Showing posts with label Phillip Bosco. Show all posts
Showing posts with label Phillip Bosco. Show all posts

Movie Review: The Savages

The Savages (2007) 

Directed by Tamara Jenkins

Written by Tamara Jenkins 

Starring Phillip Seymour Hoffman, Laura Linney, Phillip Bosco 

Release Date November 28th, 2007

Published January 31st 2008 

Brother and Siste, John (Phillip Seymour Hoffman) and Wendy (Laura Linney) Savage, haven't heard from their father in more than 20 years. That isn't such a bad thing, he wasn't a very good father anyway. Now, as he drifts off into dementia, he is thrust back into their lives. Having lived with a woman in Arizona for years when she passes away, dad is now their problem whether they like it or not. Placing dad in a nursing home not far from John's Buffalo new York home, John seems content to wait for dad's last days. Wendy on the other hand is a mess of concern who fusses and worries and searches for a home that will dress up dad's last days with a nice view and some fresh air.

Directed by Tamara Jenkins, inconspicuous since her hip debut flick Slums of Beverly Hills nearly a decade ago, The Savages plays realistically with a sad situation. So real that you may want to prepare yourselves with a bottle of anti-depressants or at least a bowl of ice cream. The sad story is compounded by Jenkins' script which offers these characters nothing beyond grief and sadness. Aside from moments of dark humor that are more apparent to us than to them, John and Wendy live lives of perpetual depression and disappointment.

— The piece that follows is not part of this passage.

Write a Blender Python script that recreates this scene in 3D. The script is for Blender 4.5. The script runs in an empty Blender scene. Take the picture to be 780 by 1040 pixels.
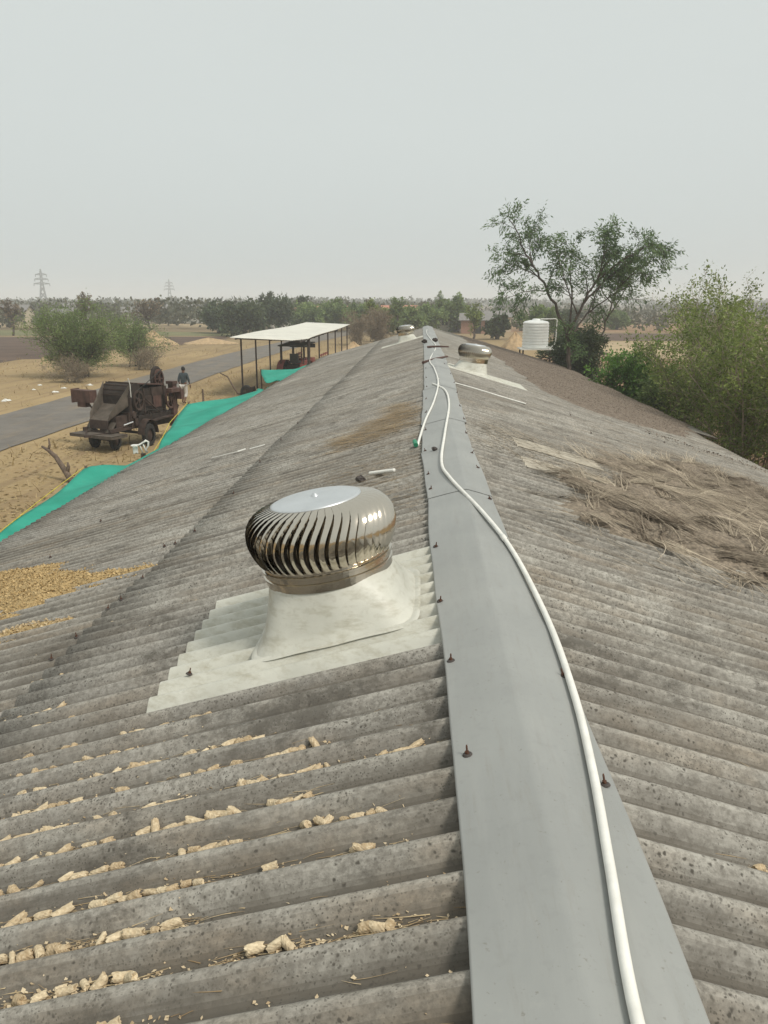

Essentially, both characters begin the movie miserable. They become progressively more miserable during the story, and then, finally, end up back where they started but with a vague hint of possible good fortune tacked on to the end. The oppressive sadness of The Savages is its defining characteristic, even beyond the strong lead performances of Hoffman and Linney, Linney even having been Oscar nominated for this role. Not every movie has to be entertaining or leave the audience with hope or inspiration. Life doesn't always put a perfect little bow on things and it can be welcome when a movie so readily acknowledges that not everything is perfect. That said, The Savages is not itself, a welcome respite from the sunny aspiration of so many other family dramas, The Savages rather, is simply too sad. It is too oppressive, too unpleasant even for the sad subject at its center.

I was taken back to my feelings about Paul Greengrass's exceptional 9/11 movie United 93. Everything about that film, from an artistic standpoint, was phenomenal and yet I couldn't find one reason to recommend people go see it. Why anyone would want to live those moments again, no matter how skillfully rendered, was simply beyond me. I feel the same way about The Savages. Even with the skilled performances of Hoffman and Linney and director Tamara Jenkins' well demonstrated skills, I can't see one reason why anyone would want the depressing experience of The Savages.

I would love to tell you that you could marvel at Laura Linney's remarkable range or Phillip Seymour Hoffman's uncanny ability for communicating soul deep sadness, but as remarkably realistic as these performances are, the result is so sad, heartbreaking, and relentless that there is simply no way I can recommend it. The Savages is a rare movie that is too good for its own good. It's so well acted and well crafted that it leaves you deeply, woefully sad in a deeply unpleasant fashion that proves to be too much for any general audience movie.